As for soldering all of the wiring connectors to the multi-strand wires, it is not recommended. A good crimped connection will give fewer problems over time.
The reason for this is, vehicle wiring, be it a automobile or a motorcycle is subjected to a lot of vibration. (Especially if it is on a big single cylinder machine like a Royal Enfield.)
Copper is a material that "work hardens". That is, if it is bent, it gets harder. The more often it is bent or subjected to stress, the harder it gets.
Hard metals are brittle and break easily.
What does this have to do with soldering vs crimping?
One of the reasons wiring in vibrating areas is multi-strand is to help it survive vibration.
As the wire changes its position while it vibrates different areas of the wire want to move at a different amount than other areas of the wire in the same location.
Picture a straight length of multi-strand wire. All of it is one length. Now, looking closely at the end of the wire, picture the same wire, bent into an arc.

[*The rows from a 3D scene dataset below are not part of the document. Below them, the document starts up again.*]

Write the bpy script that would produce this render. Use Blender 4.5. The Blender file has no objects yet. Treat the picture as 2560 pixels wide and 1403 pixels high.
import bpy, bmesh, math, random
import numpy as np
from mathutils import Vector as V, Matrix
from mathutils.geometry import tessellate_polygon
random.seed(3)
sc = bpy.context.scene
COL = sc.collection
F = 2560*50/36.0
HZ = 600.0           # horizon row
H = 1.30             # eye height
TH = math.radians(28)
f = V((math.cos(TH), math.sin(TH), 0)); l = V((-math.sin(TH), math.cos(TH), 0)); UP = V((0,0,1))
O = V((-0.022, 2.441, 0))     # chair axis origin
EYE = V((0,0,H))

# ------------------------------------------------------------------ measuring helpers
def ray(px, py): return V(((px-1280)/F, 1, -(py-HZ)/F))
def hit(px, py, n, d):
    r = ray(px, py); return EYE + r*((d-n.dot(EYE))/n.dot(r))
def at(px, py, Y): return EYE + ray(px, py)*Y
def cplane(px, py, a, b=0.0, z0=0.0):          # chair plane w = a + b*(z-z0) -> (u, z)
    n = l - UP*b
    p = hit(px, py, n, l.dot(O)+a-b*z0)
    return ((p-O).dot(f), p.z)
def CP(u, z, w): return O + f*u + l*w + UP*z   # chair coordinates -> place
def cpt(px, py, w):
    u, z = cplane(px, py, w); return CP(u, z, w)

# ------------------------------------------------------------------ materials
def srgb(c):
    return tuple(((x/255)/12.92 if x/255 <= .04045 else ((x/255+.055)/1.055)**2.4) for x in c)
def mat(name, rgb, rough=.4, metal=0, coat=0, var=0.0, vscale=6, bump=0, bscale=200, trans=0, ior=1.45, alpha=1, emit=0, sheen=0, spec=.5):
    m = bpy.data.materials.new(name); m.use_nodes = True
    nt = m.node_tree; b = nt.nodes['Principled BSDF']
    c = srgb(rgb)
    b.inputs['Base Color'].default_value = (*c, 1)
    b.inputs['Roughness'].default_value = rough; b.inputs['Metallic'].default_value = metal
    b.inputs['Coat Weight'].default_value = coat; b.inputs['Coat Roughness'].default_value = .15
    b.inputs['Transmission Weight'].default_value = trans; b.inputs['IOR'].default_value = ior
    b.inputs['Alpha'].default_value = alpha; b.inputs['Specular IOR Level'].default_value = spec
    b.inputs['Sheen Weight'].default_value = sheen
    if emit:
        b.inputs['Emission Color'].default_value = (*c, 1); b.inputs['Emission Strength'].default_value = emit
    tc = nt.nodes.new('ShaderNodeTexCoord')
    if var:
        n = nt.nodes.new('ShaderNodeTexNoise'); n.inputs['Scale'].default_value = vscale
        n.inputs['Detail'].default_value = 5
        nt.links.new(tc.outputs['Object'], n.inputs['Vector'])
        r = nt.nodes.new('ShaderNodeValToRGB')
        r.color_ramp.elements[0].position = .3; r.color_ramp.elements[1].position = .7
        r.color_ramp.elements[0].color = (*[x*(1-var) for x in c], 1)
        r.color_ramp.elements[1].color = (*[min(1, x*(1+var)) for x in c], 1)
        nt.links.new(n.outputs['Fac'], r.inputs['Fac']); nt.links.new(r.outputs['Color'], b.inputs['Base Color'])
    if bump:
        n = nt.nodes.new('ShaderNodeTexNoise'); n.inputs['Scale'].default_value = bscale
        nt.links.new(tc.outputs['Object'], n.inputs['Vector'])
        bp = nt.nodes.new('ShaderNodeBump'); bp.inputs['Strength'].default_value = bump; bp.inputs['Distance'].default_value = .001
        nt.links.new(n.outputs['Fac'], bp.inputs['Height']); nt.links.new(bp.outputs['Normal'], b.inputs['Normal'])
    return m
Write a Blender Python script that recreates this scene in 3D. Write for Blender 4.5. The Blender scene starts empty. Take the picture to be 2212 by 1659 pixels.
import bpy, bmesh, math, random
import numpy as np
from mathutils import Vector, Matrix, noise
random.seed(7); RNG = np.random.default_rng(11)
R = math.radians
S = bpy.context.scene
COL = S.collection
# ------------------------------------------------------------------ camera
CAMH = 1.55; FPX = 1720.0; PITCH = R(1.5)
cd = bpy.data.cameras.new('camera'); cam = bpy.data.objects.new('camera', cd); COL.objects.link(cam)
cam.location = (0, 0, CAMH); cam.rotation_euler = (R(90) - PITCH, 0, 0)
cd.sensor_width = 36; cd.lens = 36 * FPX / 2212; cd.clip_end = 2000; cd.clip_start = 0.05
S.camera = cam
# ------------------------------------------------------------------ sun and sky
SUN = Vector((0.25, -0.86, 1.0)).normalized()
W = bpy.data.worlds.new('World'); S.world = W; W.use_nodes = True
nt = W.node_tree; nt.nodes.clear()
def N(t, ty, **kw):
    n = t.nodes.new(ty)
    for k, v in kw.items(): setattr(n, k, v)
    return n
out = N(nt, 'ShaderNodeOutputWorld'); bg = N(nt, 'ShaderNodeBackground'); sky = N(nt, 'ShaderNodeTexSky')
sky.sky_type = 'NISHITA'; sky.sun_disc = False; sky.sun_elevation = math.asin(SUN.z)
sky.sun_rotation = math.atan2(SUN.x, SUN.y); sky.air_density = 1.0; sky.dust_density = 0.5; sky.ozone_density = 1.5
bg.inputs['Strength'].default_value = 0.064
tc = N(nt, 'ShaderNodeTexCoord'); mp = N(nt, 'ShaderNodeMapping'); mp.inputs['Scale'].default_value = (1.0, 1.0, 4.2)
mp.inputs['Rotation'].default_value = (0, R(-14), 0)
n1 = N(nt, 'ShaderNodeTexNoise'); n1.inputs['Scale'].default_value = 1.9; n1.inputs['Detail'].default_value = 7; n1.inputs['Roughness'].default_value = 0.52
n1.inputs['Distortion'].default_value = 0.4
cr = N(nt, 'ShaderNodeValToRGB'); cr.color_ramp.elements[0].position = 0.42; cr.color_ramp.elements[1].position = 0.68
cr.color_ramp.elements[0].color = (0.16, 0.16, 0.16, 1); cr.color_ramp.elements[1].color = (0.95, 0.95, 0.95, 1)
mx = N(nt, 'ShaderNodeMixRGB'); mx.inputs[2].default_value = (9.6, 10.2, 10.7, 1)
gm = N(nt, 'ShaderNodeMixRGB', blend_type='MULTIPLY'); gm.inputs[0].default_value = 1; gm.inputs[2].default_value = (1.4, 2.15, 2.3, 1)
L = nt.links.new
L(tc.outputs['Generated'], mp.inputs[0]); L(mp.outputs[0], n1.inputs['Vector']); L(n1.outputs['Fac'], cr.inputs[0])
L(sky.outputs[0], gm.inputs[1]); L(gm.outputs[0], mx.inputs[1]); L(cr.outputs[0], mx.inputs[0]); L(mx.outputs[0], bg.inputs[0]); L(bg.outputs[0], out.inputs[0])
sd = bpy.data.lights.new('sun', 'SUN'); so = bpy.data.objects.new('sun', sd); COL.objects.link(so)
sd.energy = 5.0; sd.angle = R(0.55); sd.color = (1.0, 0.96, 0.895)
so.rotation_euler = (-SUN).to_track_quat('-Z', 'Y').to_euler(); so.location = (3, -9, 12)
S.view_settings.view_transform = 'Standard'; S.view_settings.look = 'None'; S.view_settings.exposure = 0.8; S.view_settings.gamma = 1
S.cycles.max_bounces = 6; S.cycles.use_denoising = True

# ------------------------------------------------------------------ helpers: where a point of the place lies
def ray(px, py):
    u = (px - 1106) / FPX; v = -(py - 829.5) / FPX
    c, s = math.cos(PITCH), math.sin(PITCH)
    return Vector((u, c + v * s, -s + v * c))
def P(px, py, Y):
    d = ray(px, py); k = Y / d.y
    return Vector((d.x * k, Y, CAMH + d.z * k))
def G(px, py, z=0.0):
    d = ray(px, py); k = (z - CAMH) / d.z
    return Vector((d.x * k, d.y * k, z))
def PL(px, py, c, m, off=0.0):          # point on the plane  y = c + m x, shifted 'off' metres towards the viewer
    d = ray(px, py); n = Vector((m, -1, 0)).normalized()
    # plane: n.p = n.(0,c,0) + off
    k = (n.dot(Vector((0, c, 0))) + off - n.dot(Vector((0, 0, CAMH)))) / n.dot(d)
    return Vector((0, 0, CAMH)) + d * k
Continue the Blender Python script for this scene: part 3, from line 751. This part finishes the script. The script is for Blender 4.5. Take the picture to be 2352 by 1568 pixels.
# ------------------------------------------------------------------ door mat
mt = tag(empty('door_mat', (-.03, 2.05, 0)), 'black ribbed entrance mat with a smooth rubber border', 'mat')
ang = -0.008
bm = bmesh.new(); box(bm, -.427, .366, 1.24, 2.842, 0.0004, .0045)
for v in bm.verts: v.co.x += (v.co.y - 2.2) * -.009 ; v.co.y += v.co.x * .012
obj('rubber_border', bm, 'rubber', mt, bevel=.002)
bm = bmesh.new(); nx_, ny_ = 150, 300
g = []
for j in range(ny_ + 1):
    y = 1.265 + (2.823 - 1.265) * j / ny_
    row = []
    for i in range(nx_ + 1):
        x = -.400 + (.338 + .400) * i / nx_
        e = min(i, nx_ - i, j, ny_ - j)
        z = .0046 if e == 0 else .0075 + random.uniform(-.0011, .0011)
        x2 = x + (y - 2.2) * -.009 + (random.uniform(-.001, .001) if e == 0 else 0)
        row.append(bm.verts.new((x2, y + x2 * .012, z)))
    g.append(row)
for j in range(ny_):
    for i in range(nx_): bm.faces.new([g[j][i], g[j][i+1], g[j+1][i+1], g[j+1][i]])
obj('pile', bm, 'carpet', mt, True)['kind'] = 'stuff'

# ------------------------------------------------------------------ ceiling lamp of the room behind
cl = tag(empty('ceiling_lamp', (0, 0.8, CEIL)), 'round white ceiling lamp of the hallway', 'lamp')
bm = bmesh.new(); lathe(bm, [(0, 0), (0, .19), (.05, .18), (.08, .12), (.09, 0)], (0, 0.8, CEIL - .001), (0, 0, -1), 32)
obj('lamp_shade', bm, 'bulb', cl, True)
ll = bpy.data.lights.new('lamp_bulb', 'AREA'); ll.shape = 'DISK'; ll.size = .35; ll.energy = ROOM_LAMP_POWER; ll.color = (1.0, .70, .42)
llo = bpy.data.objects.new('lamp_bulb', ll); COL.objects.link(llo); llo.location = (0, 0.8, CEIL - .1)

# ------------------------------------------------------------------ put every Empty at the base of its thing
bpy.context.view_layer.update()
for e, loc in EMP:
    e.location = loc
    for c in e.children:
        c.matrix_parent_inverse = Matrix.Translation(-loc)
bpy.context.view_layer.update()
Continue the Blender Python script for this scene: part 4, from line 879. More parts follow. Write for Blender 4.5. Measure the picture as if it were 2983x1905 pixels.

The length of each strand of wire remains the same but the wires closest to the inside of the bent arc will begin to extend from the end of the wiring bundle because the distance around smaller arc length is less.
The wires towards the outside of the arc will try to sink below the end because the distance around the larger arc is greater.
If the wire bundle is crimped inside a connector where each strand is somewhat free to move, it will move and the stresses will remain low.
If the wire is soldered, all of the strands will be attached to one another by the solder so their lengths cant move. This will create a large amount of stress right where the solder starts.
Another thing that happens if the wire is soldered is, the solder will stop somewhere abruptly.
The thicker, solder coated area of the wire will resist bending much more-so than if there was no solder present.
This leads to the unsoldered area vibrating freely back and forth up to the point where the solder starts. At that point, it can no longer bend easily.
That creates a stress riser at this location which concentrates the bending stresses exactly at that point.
With the stiffer soldered area refusing to bend and the flexible area bending back and forth the meeting place work hardens much faster and coupled with the high stresses caused by the stress riser the wire will break.
The bottom line is, don't solder wiring joints on vibrating machines.
There's a good reason crimp on connectors are used.